Ik heb dienaren en leraren op aarde doen opstaan om hen te onderrichten;
Maar Heer, Uw leraren en dienaren werken, maar wat kunnen ze meer doen als de meerderheid afwijzend is, ze zijn hulpeloos.
hulpeloos? ze zouden berouw moeten hebben, ze zouden bij Mij moeten komen en berouw hebben; Ik heb hen in de loop der tijden tekenen gegeven, maar ze hebben ze afgewezen alsof ze niet van Mij afkomstig zouden zijn; Ik heb hen waarschuwingen gegeven door middel van zwakke en armzalige zielen, maar ze hebben aan Mijn Woord getwijfeld; ze hebben al Mijn zegeningen verworpen en Mij gegriefd; O mensen met harten van steen! kleingelovigen! als ze meer hart zouden hebben gehad, als ze zelfs nu meer hart zouden hebben gehad, zou Ik hen te hulp gekomen zijn; Ik heb hen uit hun slaap gewekt, maar hoe dikwijls hebben ze hun ogen gesloten en zijn weer in slaap gevallen;
Maar waarom maken ze het niet bekend aan de wereld als U Uw tekenen geeft?
sommigen doen dat, maar de meerderheid van Mijn priesterzielen hebben hun hart gesloten, twijfelend, vrezend; velen van hen zijn bang; Vassula, herinner jij je de Farizeeën?
Ja, Heer.
laat Mij je vertellen dat velen van hen kopieën zijn van de Farizeeën; twijfelend, vrezend, verblind door ijdelheid en schijnheilig, herinner jij je hoe dikwijls Ik hun tekenen heb gegeven?
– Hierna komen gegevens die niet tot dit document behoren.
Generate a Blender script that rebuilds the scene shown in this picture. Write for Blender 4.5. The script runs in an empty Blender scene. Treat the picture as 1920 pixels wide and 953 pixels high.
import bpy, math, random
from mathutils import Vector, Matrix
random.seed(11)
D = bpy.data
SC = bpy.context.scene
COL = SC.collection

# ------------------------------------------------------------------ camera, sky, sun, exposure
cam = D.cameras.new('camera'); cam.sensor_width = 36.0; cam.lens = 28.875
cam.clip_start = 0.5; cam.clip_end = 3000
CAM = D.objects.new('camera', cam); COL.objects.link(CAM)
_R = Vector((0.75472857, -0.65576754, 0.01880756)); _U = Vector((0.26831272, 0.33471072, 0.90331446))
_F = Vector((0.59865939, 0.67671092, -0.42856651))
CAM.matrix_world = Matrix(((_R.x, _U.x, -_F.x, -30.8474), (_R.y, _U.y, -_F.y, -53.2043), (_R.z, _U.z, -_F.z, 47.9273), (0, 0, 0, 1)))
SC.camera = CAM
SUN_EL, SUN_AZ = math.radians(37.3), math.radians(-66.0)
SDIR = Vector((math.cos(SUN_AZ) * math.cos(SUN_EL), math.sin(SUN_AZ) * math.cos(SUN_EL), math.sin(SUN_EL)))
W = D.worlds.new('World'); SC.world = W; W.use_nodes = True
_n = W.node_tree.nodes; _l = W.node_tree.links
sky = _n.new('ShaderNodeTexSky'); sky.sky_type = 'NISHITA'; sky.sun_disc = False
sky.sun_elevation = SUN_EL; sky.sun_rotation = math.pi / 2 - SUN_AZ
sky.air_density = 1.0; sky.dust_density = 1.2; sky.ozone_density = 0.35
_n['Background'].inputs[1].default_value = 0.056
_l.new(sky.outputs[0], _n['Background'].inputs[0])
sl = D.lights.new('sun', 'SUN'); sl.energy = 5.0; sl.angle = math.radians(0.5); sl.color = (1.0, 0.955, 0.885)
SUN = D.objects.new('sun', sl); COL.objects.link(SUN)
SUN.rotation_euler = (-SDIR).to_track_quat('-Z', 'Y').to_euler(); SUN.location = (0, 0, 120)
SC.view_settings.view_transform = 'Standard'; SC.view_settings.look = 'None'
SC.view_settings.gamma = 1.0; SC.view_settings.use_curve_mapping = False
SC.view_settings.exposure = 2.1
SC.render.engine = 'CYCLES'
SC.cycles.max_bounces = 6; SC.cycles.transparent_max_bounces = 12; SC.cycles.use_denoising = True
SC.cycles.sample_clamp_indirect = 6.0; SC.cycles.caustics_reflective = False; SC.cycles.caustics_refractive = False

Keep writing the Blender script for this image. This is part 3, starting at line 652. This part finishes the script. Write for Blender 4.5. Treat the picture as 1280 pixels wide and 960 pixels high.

Ik heb hun honderden malen tekenen gegeven en wat hebben ze gedaan? de tijden zijn niet veranderd; velen van Mijn priesterzielen zijn precies hetzelfde, kopieën van de Farizeeën! Ik heb hun tekenen gegeven maar ze willen tekenen die verklaard kunnen worden door bewijzen; ze willen bewijzen;
Wilt U hun een bewijs geven van Uw vroegere tekenen en een of ander bewijs van deze openbaring?
alles wat Ik hun zal geven ben jij, kind;
Maar Heer, dat is niet overtuigend, ik ben niet overtuigend, ik ben niet iemand die overtuigt! Ze zullen mij recht in mijn gezicht uitlachen.
Ik heb je gezegend;
Maar Heer, ik weet dat U het bent, en een paar anderen ook, maar velen zullen het daar niet mee eens zijn omdat er geen overtuigend bewijs is dat het van U is. Ik ben niets en U weet het.
dochter, laat Mij alles zijn, blijf niets en laat Mij alles zijn; hoe minder jij bent des te meer ben Ik; Ik heb Mijn Gerechtigheid nu op de mensheid gelegd, op hen ligt wat ze hebben geoogst;
Is er niet een oplossing, ik bedoel dat op een of andere manier alles gebeurt zoals U het wilt en zo Uw Gerechtigheid in ere kan worden hersteld?
Vassula, als Ik nu zal worden aanvaard en niet verloochend door Mijn priesterzielen, zal Ik Mijn Gerechtigheid herstellen; Ik heb hen gewaarschuwd, maar ze houden Mijn waarschuwingen geheim;
Vertel mij alstublieft de reden waarom ze dat doen?
ze schijnen Mijn Almacht en Mijn Rijkdom te vergeten, ze willen alles tot één ding[1] terugbrengen; ze zullen alleen geloven als ze zien; ze grieven Mij door geen waarde te hechten aan Mijn zegeningen; [2]schepsel! schepsel! laat Mijn Kerk herleven, Vassula; eer Mij; het uur is nabij, beminde, het uur is ophanden, de Liefde zal weer als Liefde komen;
Dank U, Heer. Ik zegen U.
Deze laatste drie dagen heb ik in mijn ziel een onverklaarbare vreselijke angst gevoeld.
[1] Overtuigend bewijs, tastbaar, aanraakbaar.
[2] Toen keerde Hij Zich naar mij en legde mijn Zijn gebod op.